• _Exercise objective_:
Images are not part of the copy; transcribe all the data exactly.

• _Dataset extract_:
"""

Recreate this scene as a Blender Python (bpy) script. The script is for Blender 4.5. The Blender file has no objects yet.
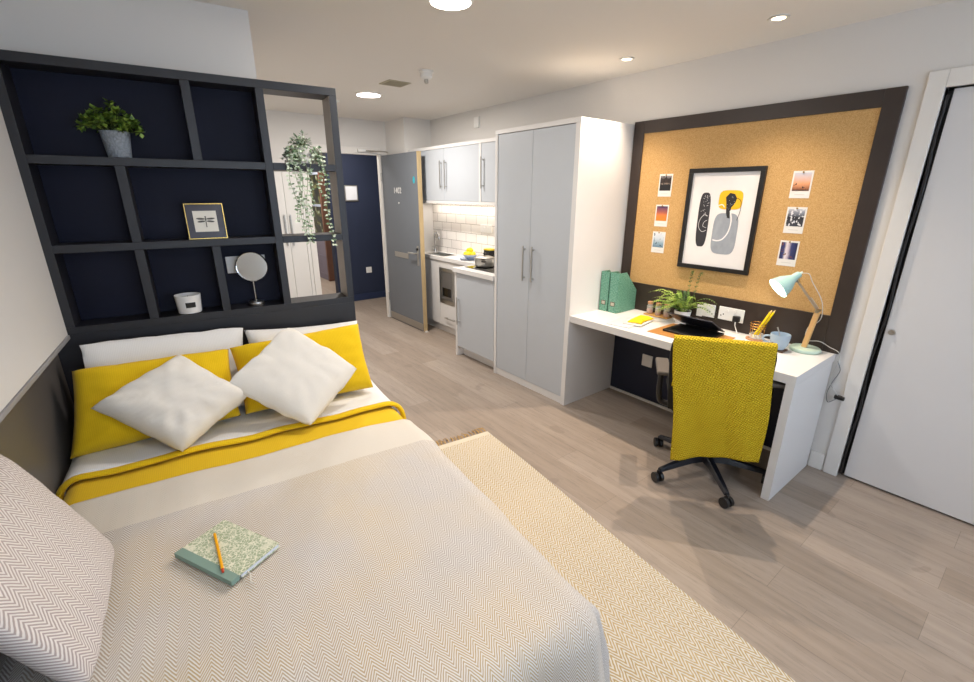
import bpy, bmesh, math, random
from mathutils import Vector, Matrix, noise
random.seed(7)
PI = math.pi
scn = bpy.context.scene
COL = scn.collection

# ------------------------------------------------------------------ camera
cam_d = bpy.data.cameras.new('camera')
cam_d.sensor_width = 36.0; cam_d.sensor_fit = 'HORIZONTAL'; cam_d.lens = 36.0*453.008/974.0
cam_d.clip_start = 0.03
cam_o = bpy.data.objects.new('camera', cam_d); COL.objects.link(cam_o)
yaw, pit, rol = math.radians(-38.118), math.radians(-18.03), math.radians(0.182)
fw = Vector((-math.sin(yaw)*math.cos(pit), math.cos(yaw)*math.cos(pit), math.sin(pit)))
rt = Vector((math.cos(yaw), math.sin(yaw), 0)); up = rt.cross(fw)
r2 = rt*math.cos(rol)+up*math.sin(rol); u2 = -rt*math.sin(rol)+up*math.cos(rol)
cam_o.matrix_world = Matrix(((r2.x, u2.x, -fw.x, 0), (r2.y, u2.y, -fw.y, 0), (r2.z, u2.z, -fw.z, 1.61), (0, 0, 0, 1)))
scn.camera = cam_o

# ------------------------------------------------------------------ world, exposure, lights
w = bpy.data.worlds.new('world'); scn.world = w; w.use_nodes = True
w.node_tree.nodes['Background'].inputs[0].default_value = (0.66, 0.80, 1.0, 1)
w.node_tree.nodes['Background'].inputs[1].default_value = 4.0
vs = scn.view_settings
vs.view_transform = 'Standard'; vs.look = 'None'; vs.gamma = 1.0; vs.exposure = 0.22; vs.use_curve_mapping = False
scn.cycles.max_bounces = 10; scn.cycles.diffuse_bounces = 6; scn.cycles.sample_clamp_indirect = 6.0
scn.cycles.caustics_reflective = False; scn.cycles.caustics_refractive = False

def lamp(name, kind, loc, energy, color, rot=(0, 0, 0), **kw):
    l = bpy.data.lights.new(name, kind); l.energy = energy; l.color = color
    for k, v in kw.items(): setattr(l, k, v)
    o = bpy.data.objects.new(name, l); COL.objects.link(o); o.location = loc; o.rotation_euler = rot
    return o
WARM = (1.0, 0.82, 0.64); NEUT = (1.0, 0.93, 0.86); DAY = (0.63, 0.82, 1.0)
ZC = 2.434
# daylight coming through the window in the wall behind the camera
po = lamp('window_daylight', 'AREA', (1.25, -1.74, 1.5), 92, DAY, (PI/2, 0, PI), shape='RECTANGLE', size=3.0, size_y=1.5)
# recessed ceiling downlights above the desk, round ceiling lights over the aisle
DOWN = [(2.746, 2.06), (2.722, 1.165)]
for i, (x, y) in enumerate(DOWN):
    lamp('downlight_beam', 'SPOT', (x, y, ZC-.012), 78, WARM, (0, math.radians(20), 0), spot_size=math.radians(122), spot_blend=.75, shadow_soft_size=.014)
ROUND = [(1.345, 1.985, .09), (1.91, 4.12, .10)]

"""

• _Written reply_:
Recreate this scene as a Blender Python (bpy) script. The script is for Blender 4.5. The Blender file has no objects yet.
import bpy, bmesh, math, random
from mathutils import Vector, Matrix, noise
random.seed(7)
PI = math.pi
scn = bpy.context.scene
COL = scn.collection

# ------------------------------------------------------------------ camera
cam_d = bpy.data.cameras.new('camera')
cam_d.sensor_width = 36.0; cam_d.sensor_fit = 'HORIZONTAL'; cam_d.lens = 36.0*453.008/974.0
cam_d.clip_start = 0.03
cam_o = bpy.data.objects.new('camera', cam_d); COL.objects.link(cam_o)
yaw, pit, rol = math.radians(-38.118), math.radians(-18.03), math.radians(0.182)
fw = Vector((-math.sin(yaw)*math.cos(pit), math.cos(yaw)*math.cos(pit), math.sin(pit)))
rt = Vector((math.cos(yaw), math.sin(yaw), 0)); up = rt.cross(fw)
r2 = rt*math.cos(rol)+up*math.sin(rol); u2 = -rt*math.sin(rol)+up*math.cos(rol)
cam_o.matrix_world = Matrix(((r2.x, u2.x, -fw.x, 0), (r2.y, u2.y, -fw.y, 0), (r2.z, u2.z, -fw.z, 1.61), (0, 0, 0, 1)))
scn.camera = cam_o

# ------------------------------------------------------------------ world, exposure, lights
w = bpy.data.worlds.new('world'); scn.world = w; w.use_nodes = True
w.node_tree.nodes['Background'].inputs[0].default_value = (0.66, 0.80, 1.0, 1)
w.node_tree.nodes['Background'].inputs[1].default_value = 4.0
vs = scn.view_settings
vs.view_transform = 'Standard'; vs.look = 'None'; vs.gamma = 1.0; vs.exposure = 0.22; vs.use_curve_mapping = False
scn.cycles.max_bounces = 10; scn.cycles.diffuse_bounces = 6; scn.cycles.sample_clamp_indirect = 6.0
scn.cycles.caustics_reflective = False; scn.cycles.caustics_refractive = False

def lamp(name, kind, loc, energy, color, rot=(0, 0, 0), **kw):
    l = bpy.data.lights.new(name, kind); l.energy = energy; l.color = color
    for k, v in kw.items(): setattr(l, k, v)
    o = bpy.data.objects.new(name, l); COL.objects.link(o); o.location = loc; o.rotation_euler = rot
    return o
WARM = (1.0, 0.82, 0.64); NEUT = (1.0, 0.93, 0.86); DAY = (0.63, 0.82, 1.0)
ZC = 2.434
# daylight coming through the window in the wall behind the camera
po = lamp('window_daylight', 'AREA', (1.25, -1.74, 1.5), 92, DAY, (PI/2, 0, PI), shape='RECTANGLE', size=3.0, size_y=1.5)
# recessed ceiling downlights above the desk, round ceiling lights over the aisle
DOWN = [(2.746, 2.06), (2.722, 1.165)]
for i, (x, y) in enumerate(DOWN):
    lamp('downlight_beam', 'SPOT', (x, y, ZC-.012), 78, WARM, (0, math.radians(20), 0), spot_size=math.radians(122), spot_blend=.75, shadow_soft_size=.014)
ROUND = [(1.345, 1.985, .09), (1.91, 4.12, .10)]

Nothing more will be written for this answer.